Sowell then responds:

“It was precisely the rise to power in the 1960s (in the courts as well as in politics) of those who believed that ‘injustices and inequities’ were the causes of crime which marked a de-emphasis on law enforcement and imprisonment – and marked one of the most dramatic increases in crime in our history.”

In typical Sowell fashion, he then cites evidence to show that the murder rate had been going down for decades, but that it “suddenly doubled between 1961 and 1974”.

What arrests my attention, however, is the notion that those in power do in fact BELIEVE these things.

Do they?  That’s what I wanna know.  And if I don’t figure it out, I may end up pulling my hair out to the point of being mistaken for a mad scientist.

Now it’s much easier for me to believe that the originators and respective contemporaries of humanistic ideologies (e.g. Marx, Rousseau, Kant, Hegel, Nietzsche) honestly believed what they proposed (but I even question this to some extent), but I have a wall in my mind preventing me from believing that today’s elite believe it.  Is it not rather that they know their ideas are wrong, but are merely using their rhetoric to influence and further an agenda?

We are often told that ideas have consequences, but does that mean that the future generations have to actually believe the idea which originated in 19th century Germany for instance?  Can it not be that the idea is not believed at all, but is a convenient wedge to advance a cause?  The idea itself may not be personally believed, but still can be used politically, and the consequences still ensue.

Systemic racism. The advantages of ‘diversity’. Climate change.  A whole list of talking points fall under this umbrella of things which are either 1) actually and truly believed, or 2) just politics.

I believe the powerful claims of the Apostle in Romans 1 may be of help here.  We read of men whom God gives over to reprobate minds, many of which are currently in our midst, in my opinion. No accurate assessment of the state of our culture can be made without taking into consideration the fact that debased minds are themselves the result of God’s judgment upon a society.  The only question is in what direction does that depraved mind venture?  Is it debased to the extent that it actually believes a lie (2 Thes. 2:11), or does it know it’s wrong, but gives the deceitful appearance of assent in order to further a certain political or societal end?

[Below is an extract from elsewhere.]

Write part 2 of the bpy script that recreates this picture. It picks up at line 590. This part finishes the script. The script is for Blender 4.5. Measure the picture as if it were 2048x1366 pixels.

This is one of the greatest questions I have today as I survey the current state of our world. It would be nice for me to get a satisfactory answer.

After all, I'd like to keep my hair.

1 comment:

Stephen Garrett said...

I also have liked Thomas Sowell and his writings. I quoted from him in college and one of my Sociology professors, a black man, told me he was not a good source (because Sowell was conservative but the professor liberal). Liberals hate black conservatives.

I think the master minds behind the elite conspirators know that they are promoting lies, using lies, just like their father the Devil.